A feitiçaria hebraica estava muito longe do satanismo, mas a religião hebraica foi influente na criação do conceito de Diabo. A maior parte das religiões do mundo era e é monista, postulando um princípio divino que é bom e mau. Os deuses eram manifestações desse princípio uno, de modo que também eles eram moralmente ambivalentes. Talvez a melhor ilustração dessa ambivalência seja a figura do deus mexicano Quetzalcóatl, que é vida e morte, amor e destruição. A primeira grande ruptura no monismo ocorreu por volta de 600 a.C., com os ensinamentos de Zaratustra no Irã.

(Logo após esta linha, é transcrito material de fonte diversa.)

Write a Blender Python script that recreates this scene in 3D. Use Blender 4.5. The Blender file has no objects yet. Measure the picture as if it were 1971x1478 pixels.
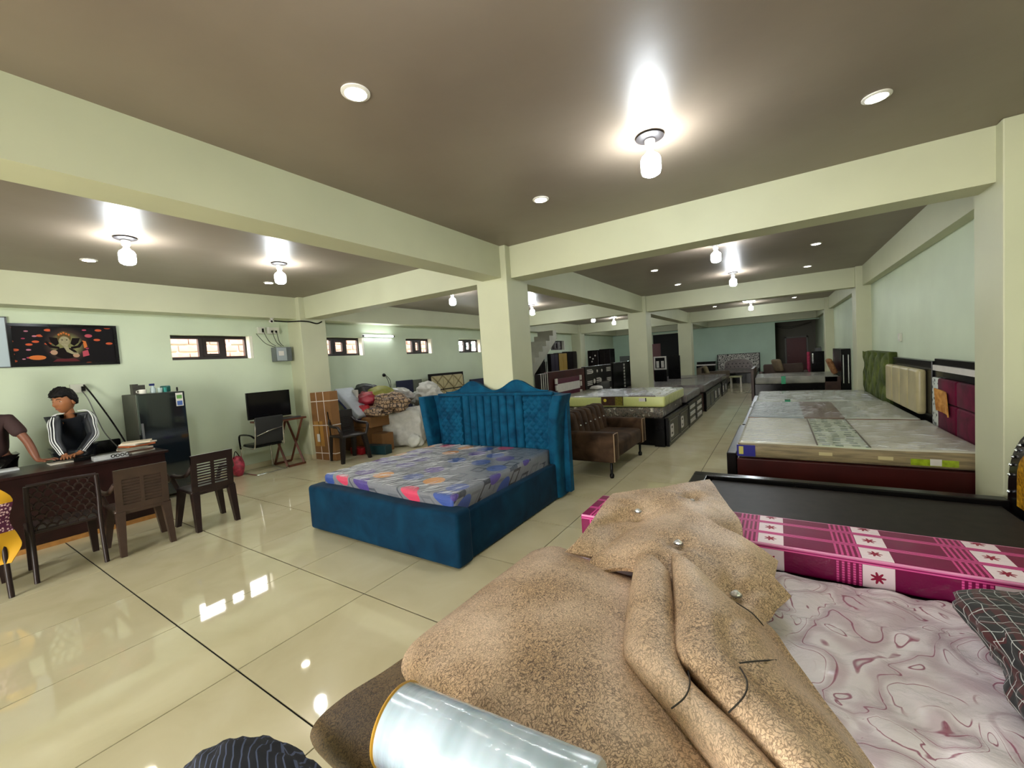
import bpy, bmesh, math, random
from mathutils import Vector, Matrix, noise
R_ = math.radians; PI = math.pi
SC = bpy.context.scene; COL = SC.collection
random.seed(7)
# ------------------------------------------------------------------ camera
FPX, YAW, PITCH, ROLL, CH = 791.85, -0.5759, -0.0542, -0.0657, 1.535
_f = Vector((math.sin(YAW)*math.cos(PITCH), math.cos(YAW)*math.cos(PITCH), math.sin(PITCH)))
_r0 = Vector((math.cos(YAW), -math.sin(YAW), 0)); _u0 = _r0.cross(_f)
_r = _r0*math.cos(ROLL)+_u0*math.sin(ROLL); _u = -_r0*math.sin(ROLL)+_u0*math.cos(ROLL)
cam = bpy.data.cameras.new('camera'); cam_o = bpy.data.objects.new('camera', cam); COL.objects.link(cam_o)
cam.sensor_fit = 'HORIZONTAL'; cam.sensor_width = 36.0; cam.lens = FPX/1971*36; cam.clip_start = .02
M = Matrix((( _r.x, _u.x, -_f.x, 0), (_r.y, _u.y, -_f.y, 0), (_r.z, _u.z, -_f.z, CH), (0, 0, 0, 1)))
cam_o.matrix_world = M; SC.camera = cam_o
def px(u, v, X=None, Y=None, Z=None):
    """world point seen at photograph pixel (u, v) on the plane X=, Y= or Z="""
    d = _f+_r*((u-985.5)/FPX)-_u*((v-739)/FPX)
    t = X/d.x if X is not None else (Y/d.y if Y is not None else (Z-CH)/d.z)
    return Vector((0, 0, CH))+d*t
# ------------------------------------------------------------------ world, lights, exposure
W = bpy.data.worlds.new('sky'); SC.world = W; W.use_nodes = True
bg = W.node_tree.nodes['Background']; bg.inputs[0].default_value = (1, .98, .93, 1); bg.inputs[1].default_value = 14.0
SC.view_settings.view_transform = 'Standard'; SC.view_settings.look = 'None'
SC.view_settings.exposure = 0.84; SC.view_settings.gamma = 1.0; SC.view_settings.use_curve_mapping = False
def area(name, loc, rot, sx, sy, power, color):
    l = bpy.data.lights.new(name, 'AREA'); l.shape = 'RECTANGLE'; l.size = sx; l.size_y = sy; l.energy = power; l.color = color
    o = bpy.data.objects.new(name, l); COL.objects.link(o); o.location = loc; o.rotation_euler = rot; return o
# the daylight itself is the sky; portals help it in through the entrance behind the camera and the small windows
def portal(name, loc, rot, sx, sy):
    o = area(name, loc, rot, sx, sy, 1, (1, 1, 1)); o.data.cycles.is_portal = True
portal('entrance_portal', (-2.6, -3.45, 1.2), (R_(90), 0, 0), 2.8, 2.4)
for k, yc in enumerate((2.99, 5.27, 7.48, 9.52)): portal('window_portal', (-7.72, yc, 2.075), (0, R_(-90), 0), .38, 1.1)
SC.cycles.max_bounces = 6; SC.cycles.diffuse_bounces = 3; SC.cycles.glossy_bounces = 4; SC.cycles.transparent_max_bounces = 8
SC.cycles.caustics_reflective = False; SC.cycles.caustics_refractive = False
BULB_E, DOWN_E = 98.0, 80.0
# ------------------------------------------------------------------ materials
MATS = {}
def nmat(name):
    m = bpy.data.materials.new(name); m.use_nodes = True; nt = m.node_tree
    b = nt.nodes['Principled BSDF']; return m, nt, b
def setp(b, **k):
    for a, v in k.items():
        i = b.inputs[a.replace('_', ' ')]
        if isinstance(v, (tuple, list)) and len(v) == 3 and i.type == 'RGBA': v = (*v, 1)
        i.default_value = v
def nd(nt, t, **k):
    n = nt.nodes.new(t)
    for a, v in k.items():
        if a.startswith('i_'):
            key = a[2:]; key = int(key) if key.isdigit() else key.replace('_', ' ')
            n.inputs[key].default_value = v
        else: setattr(n, a, v)
    return n
def lk(nt, a, b): nt.links.new(a, b)
def ramp(nt, fac, stops, interp='LINEAR'):
    r = nt.nodes.new('ShaderNodeValToRGB'); r.color_ramp.interpolation = interp
    e = r.color_ramp.elements
    while len(e) < len(stops): e.new(.5)
    for q, (p, c) in zip(e, stops):
        q.position = p; q.color = (*c, 1) if len(c) == 3 else c
    lk(nt, fac, r.inputs[0]); return r.outputs[0]
def coords(nt, kind='Object', scale=(1, 1, 1), rot=(0, 0, 0), loc=(0, 0, 0)):
    t = nt.nodes.new('ShaderNodeTexCoord'); m = nt.nodes.new('ShaderNodeMapping')
    m.inputs['Scale'].default_value = scale; m.inputs['Rotation'].default_value = rot; m.inputs['Location'].default_value = loc
    lk(nt, t.outputs[kind], m.inputs[0]); return m.outputs[0]
def mixc(nt, f, a, b, blend='MIX'):
    m = nt.nodes.new('ShaderNodeMix'); m.data_type = 'RGBA'; m.blend_type = blend
    for s, v in ((0, f), (6, a), (7, b)):
        if hasattr(v, 'is_linked'): lk(nt, v, m.inputs[s])
        elif s == 0: m.inputs[0].default_value = v
        else: m.inputs[s].default_value = (*v, 1)
    return m.outputs[2]
def math_(nt, op, a, b=None, c=None):
    m = nt.nodes.new('ShaderNodeMath'); m.operation = op
    for i, v in enumerate((a, b, c)):
        if v is None: continue
        if hasattr(v, 'is_linked'): lk(nt, v, m.inputs[i])
        else: m.inputs[i].default_value = v
    return m.outputs[0]
def bump(nt, b, h, strength=.3, dist=.01, sock='Normal'):
    n = nd(nt, 'ShaderNodeBump'); n.inputs['Strength'].default_value = strength; n.inputs['Distance'].default_value = dist
    lk(nt, h, n.inputs['Height']); lk(nt, n.outputs[0], b.inputs[sock]); return n
def plain(name, col, rough=.5, var=.0, scale=8, bumps=0, metal=0, coat=0, spec=.5, sheen=0, kind='Object'):
    """one colour with a noise mottling of +-var"""
    if name in MATS: return MATS[name]
    m, nt, b = nmat(name); setp(b, Base_Color=col, Roughness=rough, Metallic=metal, Coat_Weight=coat, Specular_IOR_Level=spec, Sheen_Weight=sheen)
    if var or bumps:
        n = nd(nt, 'ShaderNodeTexNoise'); n.inputs['Scale'].default_value = scale; n.inputs['Detail'].default_value = 5
        lk(nt, coords(nt, kind), n.inputs['Vector'])
        if var:
            lo = tuple(max(0, c*(1-var)) for c in col); hi = tuple(min(1, c*(1+var)) for c in col)
            lk(nt, ramp(nt, n.outputs[0], [(.3, lo), (.7, hi)]), b.inputs['Base Color'])
        if bumps: bump(nt, b, n.outputs[0], bumps, .01)
    MATS[name] = m; return m
def emis(name, col, strength):
    if name in MATS: return MATS[name]
    m, nt, b = nmat(name); setp(b, Base_Color=col, Emission_Color=col, Emission_Strength=strength); MATS[name] = m; return m
def s2l(r, g, b):
    f = lambda c: (c/255/12.92 if c <= 10 else ((c/255+.055)/1.055)**2.4)
    return (f(r), f(g), f(b))
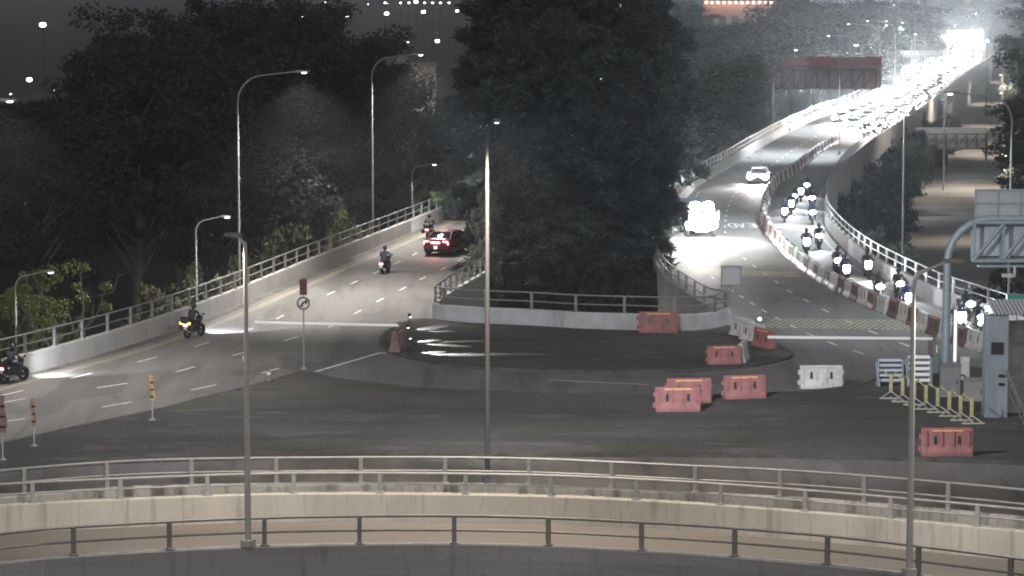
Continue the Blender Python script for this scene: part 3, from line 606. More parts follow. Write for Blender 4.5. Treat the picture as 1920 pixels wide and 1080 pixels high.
for (x, Y, t, r) in ((1225, 171, 470, 1.5), (1080, 171, 455, 2.0), (985, 171, 470, 1.8), (1160, 170, 480, 1.8), (925, 168.5, 470, 1.6)):
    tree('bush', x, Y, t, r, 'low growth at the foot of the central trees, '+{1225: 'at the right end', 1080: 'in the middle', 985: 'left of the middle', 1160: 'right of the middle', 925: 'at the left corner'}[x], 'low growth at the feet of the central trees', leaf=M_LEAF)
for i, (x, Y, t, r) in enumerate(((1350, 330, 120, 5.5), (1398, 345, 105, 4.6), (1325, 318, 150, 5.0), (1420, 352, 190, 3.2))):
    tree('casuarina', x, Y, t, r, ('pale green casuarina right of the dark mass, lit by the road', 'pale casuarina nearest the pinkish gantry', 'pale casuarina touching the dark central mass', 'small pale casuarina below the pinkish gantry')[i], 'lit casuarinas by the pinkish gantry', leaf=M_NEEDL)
F_ = []
fr = random.Random(5)
for i in range(26):
    x = 1300+i*21+fr.uniform(-8, 8); F_.append((x, 480+fr.random()*160, 20+fr.random()*50-(i % 3)*18, 9+fr.random()*4))
for i in range(16):
    x = 1280+i*38+fr.uniform(-10, 10); F_.append((x, 800+fr.random()*150, -5+fr.random()*22, 14+fr.random()*5))
for i, (x, Y, t, r) in enumerate(F_):
    if 1690 < x < 1885 and Y < 700: x = 1310+(x-1690)*1.9
    if 1290 < x < 1480: t = max(t, 38+fr.random()*14)
    if 1720 < x < 1900 and Y > 700: Y = 1130+fr.random()*60; t = -15+fr.random()*12; r = 17
    tree('broad', x, Y, t, r, 'hazy dark tree, %s from the left in the %s belt behind the right road' % (nth(i+1 if i < 26 else i-25), 'nearer' if i < 26 else 'farther'), GF)
for i, (x, Y, t, r, lb) in enumerate(((1960, 262, 250, 6.0, 'dark tree cut by the right edge above the big gantry'), (1958, 300, 150, 6.5, 'dark tree right of the lower road, above the gantry sign'), (2010, 285, 60, 7.5, 'tall dark tree at the right edge'), (1962, 360, 110, 6.5, 'dark tree by the warm lamp right of the lower road'), (1988, 400, 20, 9, 'tall dark tree behind the warm lamp at right'),
                                 (1952, 480, 90, 7.0, 'dark tree where the lower road narrows'), (1975, 560, 10, 11, 'tall hazy tree in the upper right corner'), (1950, 700, 45, 10, 'hazy tree right of the far end of the lower road'), (2010, 420, -20, 10, 'tall dark tree filling the upper right corner'))):
    tree('broad', x, Y, t, r, lb, GR)
# bushes on the slope between the upper and the lower road
S_ = [(1752, 470, 125, 2.4), (1738, 440, 150, 2.6), (1720, 400, 185, 3.3), (1700, 360, 222, 3.6), (1672, 340, 240, 3.8), (1650, 315, 262, 4.0), (1640, 300, 285, 4.0), (1625, 282, 305, 3.8), (1655, 275, 300, 3.4), (1638, 258, 335, 3.6), (1625, 256, 335, 3.6), (1600, 240, 360, 2.8), (1640, 232, 372, 3.4), (1652, 238, 350, 2.8), (1620, 215, 400, 2.6), (1655, 212, 402, 3.0),
      (1640, 214, 425, 2.2), (1655, 198, 440, 2.0), (1820, 178, 515, 2.6), (1858, 176, 500, 2.8), (1900, 172, 520, 3.0), (1790, 184, 520, 1.8), (1880, 188, 480, 3.2), (1925, 184, 470, 3.4), (1605, 228, 385, 2.2), (1590, 250, 345, 2.2)]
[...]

Sua revelação de que o mal não é, de maneira alguma, uma manifestação do divino, e de que, pelo contrário, procede de uma fonte totalmente diferente, está na raiz do dualismo religioso que postula a existência de dois princípios: um de bondade e luz, outro de maldade e trevas. O masdeísmo, a religião derivada do pensamento de Zaratustra, teve enorme influência sobre o pensamento grego e hebraico, e por meio deles sobre o cristianismo.